Como si fuera poco, con la legalización en la región, el crimen organizado dedicado al tráfico internacional no desaparece, si se legaliza en los países productores pero no en los consumidores, su exportación hacia los grandes mercados internacionales continuará siendo ilegal y las mafias para transportarla y distribuirla seguirán estando presentes.
Estamos en el mismo debate de los años 70 y 80 entre legalizar o no legalizar y en los señalamientos entre países productores y consumidores. Las guerras contra la producción y el consumo se han ganado o perdido según los países han tenido o no determinación para librarlas.

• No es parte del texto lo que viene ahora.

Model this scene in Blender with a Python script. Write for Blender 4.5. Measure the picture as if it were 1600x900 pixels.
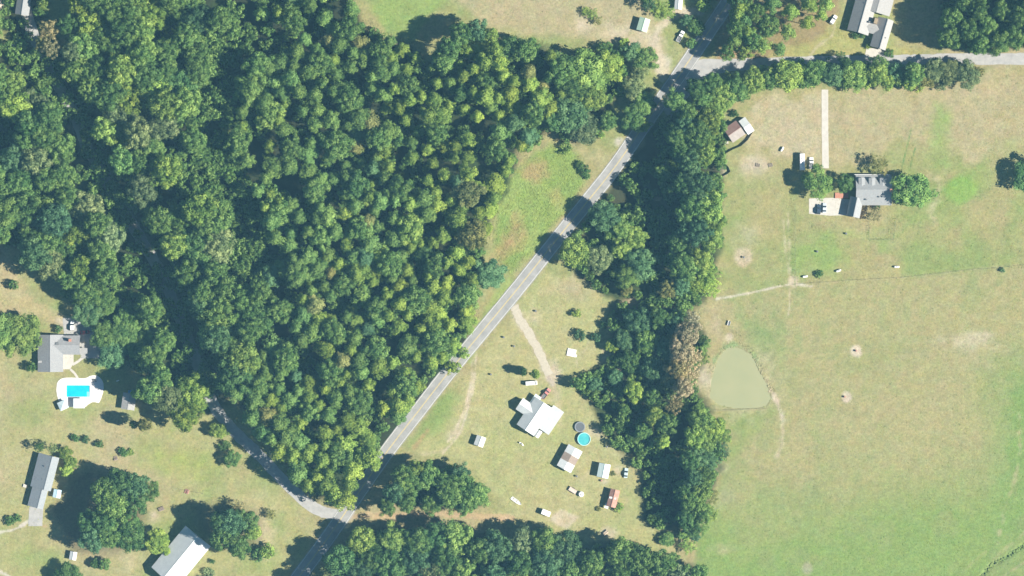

Colombia ha demostrado que las victorias individuales son posibles; requerimos ahora victorias colectivas basadas en la coordinación de la estrategia y la determinación en la lucha. Los Estados existen para proteger a sus habitantes de las manifestaciones del mal, no para decirnos que debemos aceptarlo; la unión debe ser para luchar contra las drogas, no para avocar por su inclusión en la sociedad. Por qué entonces ceder en el consumo cuando nada soluciona y, con certeza, muchos nuevos males traerá.